Examining the Open Data Movement
The transparency goals of the open data movement serve important social, economic, and democratic functions in cities like Seattle. At the same time, some municipal datasets about the city and its citizens’ activities carry inherent risks to individual privacy when shared publicly. In 2016, the City of Seattle declared in its Open Data Policy that the city’s data would be “open by preference,” except when doing so may affect individual privacy.[1] To ensure its Open Data Program effectively protects individuals, Seattle committed to performing an annual risk assessment and tasked the Future of Privacy Forum with creating and deploying an initial privacy risk assessment methodology for open data.
Today, FPF released its City of Seattle Open Data Risk Assessment. This Report provides tools and guidance to the City of Seattle and other municipalities navigating the complex policy, operational, technical, organizational, and ethical standards that support privacy-protective open data programs. Although there is a growing body of research regarding open data privacy, open data managers and departmental data owners need to be able to employ a standardized methodology for assessing the privacy risks and benefits of particular datasets internally, without access to a bevy of expert statisticians, privacy lawyers, or philosophers. By optimizing its internal processes and procedures, developing and investing in advanced statistical disclosure control strategies, and following a flexible, risk-based assessment process, the City of Seattle – and other municipalities – can build mature open data programs that maximize the utility and openness of civic data while minimizing privacy risks to individuals and addressing community concerns about ethical challenges, fairness, and equity.
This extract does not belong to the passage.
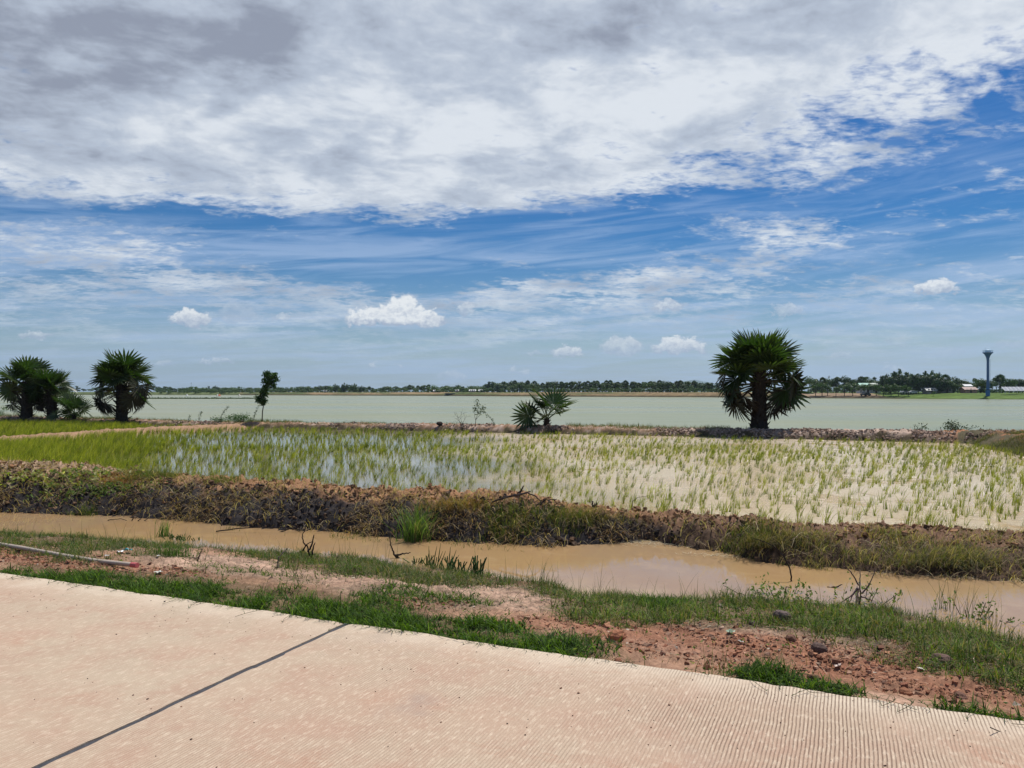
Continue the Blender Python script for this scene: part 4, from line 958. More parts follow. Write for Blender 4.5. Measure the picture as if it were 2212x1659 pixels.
# ================================================================== grass, rice, gravel
def blades(b, P, h, w, az_, lean, cols, segs=3, tipk=1.25, curl=1.7):
    n = len(P); h = np.broadcast_to(h, (n,))[:, None]; w = np.broadcast_to(w, (n,))[:, None]; lean = np.broadcast_to(lean, (n,))[:, None]
    d = np.c_[np.cos(az_), np.sin(az_), np.zeros(n)]; fa = az_ + rng.uniform(.6, 2.5, n); s = np.c_[np.cos(fa), np.sin(fa), np.zeros(n)]
    lv = []
    for k in range(segs + 1):
        t = k / segs; c = P + d * lean * h * t ** curl + np.array([0, 0, 1.]) * h * t * np.sqrt(np.clip(1 - .42 * lean ** 2 * t, .05, 1)) - np.array([0, 0, 1.]) * h * .35 * np.clip(lean - .8, 0, 1) * t * t
        ww = w * (1 - t) ** .6 * .5
        if k < segs: lv += [c - s * ww, c + s * ww]
        else: lv += [c]
    m = 2 * segs + 1; V = np.stack(lv, 1).reshape(-1, 3); i = np.arange(n)[:, None] * m
    Fq = np.concatenate([i + np.array([[2 * k, 2 * k + 1, 2 * k + 3, 2 * k + 2]]) for k in range(segs - 1)]) if segs > 1 else np.zeros((0, 4), int)
    Ft = i + np.array([[2 * segs - 2, 2 * segs - 1, 2 * segs]])
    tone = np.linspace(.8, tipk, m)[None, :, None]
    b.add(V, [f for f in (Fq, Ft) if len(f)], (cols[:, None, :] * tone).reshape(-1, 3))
def pick(cols, n, var=.3):
    return np.asarray(cols)[rng.integers(len(cols), size=n)] * rng.uniform(1 - var, 1 + var, (n, 1))
def scatter(x0, x1, y0, y1, dens, fn, zguess=-.15):
    n = int((x1 - x0) * (y1 - y0) * dens); x = rng.uniform(x0, x1, n); y = rng.uniform(y0, y1, n)
    k = (np.abs(x) < .76 * y + 1.2); x, y = x[k], y[k]
    k = rng.random(len(x)) < fn(x, y); x, y = x[k], y[k]
    return np.c_[x, y, height(x, y) - .004]
def vz(lst, jx=40, jy=12):
    def f(x, y):
        sx, sy = survey(np.c_[x, y, height(x, y, False)])
        return zones(sx + fbm(x, y, 1.5, 3, 401) * jx, sy + fbm(x, y, 1.9, 3, 403) * jy, lst)
    return f
onverge = lambda x, y: (y > Yr(x) + .02) & (y < Yn(x) + .08)
lush, right_, olive, pale, red = vz(Z_LUSH, 60, 9), vz(Z_RIGHT), vz(Z_OLIVE), vz(Z_PALE), vz(Z_RED)
# lush strip along the slab edge, blades flopping onto the concrete
b = MB()
edge = lambda x, y: (y > Yr(x) - .01)
def lushf(x, y):
    d = (y - Yr(x)) * .917; w = np.interp(x, [-12, -5.0, -4.2, -2, -.6, .2, .62, .75], [.35, .36, .62, .74, .82, .66, .34, 0]) + fbm(x, y, 1.3, 3, 409) * .28
    m = sst(d, w + .08, w - .12) * np.clip(.58 + fbm(x, y, 3.8, 3, 411) * 2.4, .04, 1) + .38 * lush(x, y) * sst(fbm(x, y, 1.9, 3, 413), -.1, .4) * (x < 1.2) * (x > -3.6)
    m2 = lush(x, y) * (x > 1.2)
    return (d > -.005) * (y < Yn(x)) * np.clip(np.where(x > .75, 0, m) + m2, 0, 1)
P = scatter(-9, 5, 2.8, 11, 8000, lushf)
n = len(P); toroad = np.exp(-(P[:, 1] - Yr(P[:, 0])) / .12)
a = rng.uniform(0, 6.28, n); a = np.where(rng.random(n) < .35 + .5 * toroad, rng.normal(R(-100), .6, n), a)
blades(b, P, rng.uniform(.05, .13, n) * (.65 + .7 * vn(P[:, 0] * 5, P[:, 1] * 5, 3)), rng.uniform(.006, .012, n), a, rng.uniform(.5, 2.1, n), pick([(.05, .10, .016), (.07, .135, .02), (.12, .19, .035), (.026, .05, .012), (.038, .075, .014)], n))
# runners creeping out onto the concrete
for q in range(70):
    x = rng.uniform(-4.6, 1.2) if q < 50 else rng.uniform(1.2, 3.2); y = Yr(x) + .02; a0 = R(-105) + rng.normal(0, .7); L = rng.uniform(.06, .22)
    ts = np.linspace(0, 1, 5); pts = np.c_[x + np.cos(a0 + ts * rng.normal(0, .8)) * L * ts, y + np.sin(a0 + ts * rng.normal(0, .8)) * L * ts, .006 + .012 * np.sin(ts * 3)]
    b.tube(pts, .0016, 3, (.05, .08, .03), False)
    k = rng.integers(1, 5, size=5); blades(b, pts[k] , .035, .004, rng.uniform(0, 6.28, 5), np.full(5, 1.2), pick([(.035, .09, .025)], 5), 2)
tag(b.build('verge_grass', M_leaf), 'strip of short dark green grass along the concrete edge', 'grass', kind='stuff')
# taller mixed grass near the ditch
b = MB()
f = lambda x, y: onverge(x, y) * right_(x, y) * np.clip(.45 + fbm(x, y, 2.6, 4, 421) * 2.3, .04, 1)
P = scatter(-1, 8, 2.8, 10, 4200, f); n = len(P); nz = vn(P[:, 0] * 2.2, P[:, 1] * 2.2, 5)
blades(b, P, rng.uniform(.04, .17, n) * (.45 + 1.0 * nz), rng.uniform(.004, .010, n), rng.uniform(0, 6.28, n), rng.uniform(.2, 2.2, n), pick([(.06, .10, .022), (.09, .15, .03), (.14, .20, .035), (.03, .06, .016), (.16, .14, .06), (.22, .18, .10)], n) * (.6 + .8 * vn(P[:, 0] * 3.1, P[:, 1] * 3.1, 15))[:, None])
f = lambda x, y: onverge(x, y) * olive(x, y) * np.clip(.62 + fbm(x, y, 2.6, 4, 423) * 2.2, .05, 1)
P = scatter(-12, 4, 5, 15, 3400, f); n = len(P)
blades(b, P, rng.uniform(.04, .15, n), rng.uniform(.005, .011, n), rng.uniform(0, 6.28, n), rng.uniform(.3, 2.4, n), pick([(.07, .12, .025), (.09, .13, .03), (.12, .14, .045), (.06, .09, .03), (.19, .16, .085), (.24, .19, .11), (.05, .10, .03)], n))
# fringe along the near waterline, a few tall stalks
def fringe(x, y): d = Yn(x) - y; return (d > -.1) * (d < .55) * np.clip(.6 + fbm(x, y, 2.0, 2, 425) * 1.6, .06, 1)
P = scatter(-12, 9, 4, 16, 1800, fringe); n = len(P)
blades(b, P, rng.uniform(.04, .13, n), rng.uniform(.003, .007, n), rng.uniform(0, 6.28, n), rng.uniform(.1, 1.1, n), pick([(.06, .11, .03), (.09, .12, .04), (.045, .085, .03), (.17, .14, .08)], n))
k = (rng.random(n) < .02); Q = P[k]; blades(b, Q, rng.uniform(.2, .42, len(Q)), .005, rng.uniform(0, 6.28, len(Q)), rng.uniform(.05, .5, len(Q)), pick([(.06, .10, .035), (.13, .11, .06)], len(Q)), 4)
# thin general cover, and more of it out of frame
def sparse(x, y):
    out = (np.abs(x) > .68 * y)
    return onverge(x, y) * np.clip(.10 + .40 * sst(fbm(x, y, 2.4, 3, 431), .05, .5) + .5 * out, 0, 1) * (1 - .7 * red(x, y)) * (1 - .6 * pale(x, y))
P = scatter(-12, 10, 2.6, 15, 900, sparse); n = len(P)
blades(b, P, rng.uniform(.03, .10, n), rng.uniform(.003, .006, n), rng.uniform(0, 6.28, n), rng.uniform(.3, 1.5, n), pick([(.06, .11, .03), (.18, .14, .08), (.045, .085, .03)], n))
# low broad-leaved weeds mixed in
def weedf(x, y): return onverge(x, y) * np.clip(right_(x, y) * .8 + olive(x, y) * .6 + .15, 0, 1) * sst(fbm(x, y, 2.2, 3, 433), .0, .35)
P = scatter(-12, 8, 3, 15, 700, weedf); n = len(P); P[:, 2] += rng.uniform(.005, .07, n)
leaves(b, P, int(n * 1.6), (.01, .01, .01), .026, [(.08, .15, .03), (.13, .21, .045), (.05, .10, .02), (.19, .23, .07)], rng, .5, .5)
# sprouts standing in the ditch along its far foot
def ditchf(x, y): d = Yf(x) - y; return (d > -.15) * (d < .55) * sst(x, .3, -.6) * sst(x, -6.5, -5.5) * sst(fbm(x, y, 1.5, 3, 435), -.05, .3)
P = scatter(-8, 1, 10, 15, 420, ditchf); n = len(P); P[:, 2] = ZD - .02
blades(b, P, rng.uniform(.05, .16, n), .008, rng.uniform(0, 6.28, n), rng.uniform(.2, 1.6, n), pick([(.13, .14, .05), (.22, .18, .09), (.09, .12, .04)], n), 3)
tag(b.build('bank_grass', M_leaf), 'mixed green and straw coloured grass on the near bank of the ditch', 'grass', kind='stuff')
# dry straw and dead stems lying about
b = MB()
def strawf(x, y): return onverge(x, y) * np.clip(.25 + .9 * pale(x, y) + .5 * olive(x, y) + .25 * right_(x, y) - .3 * red(x, y), .03, 1) * sst(y, Yr(x) + .3, Yr(x) + .7) * np.clip(.6 + fbm(x, y, 3, 2, 441), .05, 1)
P = scatter(-12, 9, 3, 15, 900, strawf); n = len(P); P[:, 2] += .012
blades(b, P, rng.uniform(.012, .03, n), rng.uniform(.003, .006, n), rng.uniform(0, 6.28, n), rng.uniform(3, 8, n), pick([(.36, .28, .19), (.26, .19, .12), (.16, .11, .075), (.42, .34, .24), (.09, .065, .05)], n), 3, 1.05, 1.0)
tag(b.build('dry_straw', M_dryleaf), 'dry straw and dead stems strewn over the pale soil of the near bank', 'straw', kind='stuff')

# ---- bund beside the ditch
b = MB()
onb = lambda x, y: (y > Yf(x) - .12) & (y < Yc(x) + .75)
tbf = lambda x, y: np.clip((y - Yf(x)) / (Yc(x) - Yf(x)), 0, 1.3)
def rightveg(x, y): return onb(x, y) * sst(x, 1.6, 3.4) * np.clip(.28 + fbm(x, y, 1.7, 4, 451) * 2.4, .04, 1) * (1 - .75 * sst(tbf(x, y) + .25 * fbm(x, y, 2, 2, 452), .62, .85))
P = scatter(1, 11, 7, 14, 2600, rightveg); n = len(P); down = rng.normal(R(-95), .9, n)
blades(b, P, rng.uniform(.05, .17, n), rng.uniform(.004, .008, n), down, rng.uniform(.3, 1.5, n), pick([(.10, .13, .045), (.15, .17, .07), (.06, .09, .03), (.30, .23, .15), (.22, .165, .11), (.38, .31, .21), (.16, .12, .085)], n))
G1 = [(.0, 12.0, .5), (.9, 12.05, .45), (-7.3, 15.6, .6), (-5.6, 15.0, .35), (3.4, 11.0, .4), (-8.0, 14.3, .3)]
def greens(x, y):
    m = 0
    for cx, cy, r_ in G1: m = np.maximum(m, sst(np.hypot((x - cx), (y - cy) * 1.4), r_ * 1.3, r_ * .5))
    return m * onb(x, y)
P = scatter(-9, 5, 10, 17, 2200, greens); n = len(P)
blades(b, P, rng.uniform(.08, .22, n), rng.uniform(.004, .008, n), rng.normal(R(-90), 1.2, n), rng.uniform(.2, 1.1, n), pick([(.08, .13, .03), (.12, .15, .04), (.06, .10, .025), (.18, .15, .07)], n))
def leftv(x, y): return onb(x, y) * sst(x, 2.4, 1.0) * sst(fbm(x, y, 1.8, 3, 455), -.25, .25) * np.where(tbf(x, y) < .25, 1.3, .8)
P = scatter(-13, 3, 10, 20, 900, leftv); n = len(P)
blades(b, P, rng.uniform(.05, .18, n), rng.uniform(.006, .012, n), rng.normal(R(-90), 1.1, n), rng.uniform(.8, 3.0, n), pick([(.50, .38, .22), (.36, .25, .13), (.30, .20, .11), (.20, .13, .07), (.40, .30, .17), (.11, .08, .05), (.34, .21, .10)], n))
def topg(x, y): return onb(x, y) * sst(x, -4.0, -5.2) * (tbf(x, y) > .3) * np.clip(.5 + fbm(x, y, 1.6, 3, 457) * 1.6, .0, 1)
P = scatter(-14, -3.5, 13, 20, 900, topg); n = len(P)
blades(b, P, rng.uniform(.03, .10, n), rng.uniform(.004, .008, n), rng.uniform(0, 6.28, n), rng.uniform(.3, 1.5, n), pick([(.09, .14, .035), (.13, .16, .05), (.22, .19, .09)], n))
P = scatter(-13, 10, 7, 20, 110, lambda x, y: onb(x, y) * (tbf(x, y) < .8)); n = len(P); P[:, 2] += .03
blades(b, P, rng.uniform(.10, .30, n), rng.uniform(.007, .011, n), rng.normal(R(-90), 1.1, n), rng.uniform(.8, 1.9, n), pick([(.50, .42, .28), (.38, .29, .18), (.30, .21, .12)], n), 4, 1.0)
tag(b.build('bund_grass', M_leaf), 'tangled brown and olive grass on the bund between ditch and rice field', 'grass', kind='stuff')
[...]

This Report first describes inherent privacy risks in an open data landscape, with an emphasis on potential harms related to re-identification, data quality, and fairness. To address these risks, the Report includes a Model Open Data Benefit-Risk Analysis (“Model Analysis”). The Model Analysis evaluates the types of data contained in a proposed open dataset, the potential benefits – and concomitant risks – of releasing the dataset publicly, and strategies for effective de-identification and risk mitigation. This holistic assessment guides city officials to determine whether to release the dataset openly, in a limited access environment, or to withhold it from publication (absent countervailing public policy considerations). The Report methodology builds on extensive work done in this field by experts at the National Institute of Standards and Technology, the University of Washington, the Berkman Klein Center for Internet & Society at Harvard University, and others,[2] and adapts existing frameworks to the unique challenges faced by cities as local governments, technological system integrators, and consumer facing service providers.[3]
FPF published a draft report and proposed methodology for public comment in August, 2017. Following this period of public comment and input, FPF assessed the City of Seattle as a model municipality, considering the maturity of its Open Data Program across six domains:
- Privacy leadership and management
- Benefit-risk assessments
- De-identification tools and strategies
- Data quality
- Data equity and fairness
- Transparency and public engagement
In our analysis, we found that the Seattle Open Data Program has largely demonstrated that its procedures and processes to address privacy risks are fully documented and implemented, and cover nearly all relevant aspects of these six domains. Specifically:
- The City of Seattle is a national leader in privacy program management.
- The Seattle Open Data Program has developed and managed robust and innovative policies around data quality, public engagement, and transparency.
- The Seattle Open Data Program is working to enhance its policies and procedures for consistently assessing the benefits and risks of releasing particular datasets and for assessing and mitigating re-identification risks in open data.
Although most aspects of Seattle’s programs are documented and implemented, some aspects are not as developed. This is unsurprising, given the novel challenges posed by the intersection of open government equities and privacy interests with emerging technologies and data analysis techniques.
The Report concludes by detailing concrete technical, operational, and organizational recommendations to enable the Seattle Open Data Program’s approach to identify and address key privacy, ethical, and equity risks, in light of the city’s current policies and practices. For example, we recommend that the City of Seattle and the Open Data Program:
- Document potential benefits and risks for each published dataset, both prospectively and retroactively for those that have not yet had a benefit-risk assessment conducted.
- Develop policies and procedures for conducting additional screening of datasets and elevating the review of risky or sensitive datasets to disclosure control experts or a disclosure review board when appropriate.
- Engage governmental decision-makers at the data collection stage with decision-makers at the data release stage (such as open data and public records staff), so that the full lifecycle of data collected by and for the city can be better understood, managed, and communicated to the public.
The City of Seattle is one of the most innovative cities in the country, with an engaged and civic-minded citizenry, active urban leadership, and a technologically sophisticated business community. By continuing to complement its growing Open Data Program with robust privacy protections and policies, the City of Seattle will be able to fulfill that program’s goals, supporting civic innovation while protecting individual privacy.
[1]Exec. Order No. 2016-01 (Feb. 4, 2016), available at http://murray.seattle.gov/wp-content/uploads/2016/02/2.26-EO.pdf.
[2] See infra Appendix A for a full list of resources.
[3] See Kelsey Finch & Omer Tene, The City as a Platform: Enhancing Privacy and Transparency in Smart Communities, Cambridge Handbook of Consumer Privacy (forthcoming).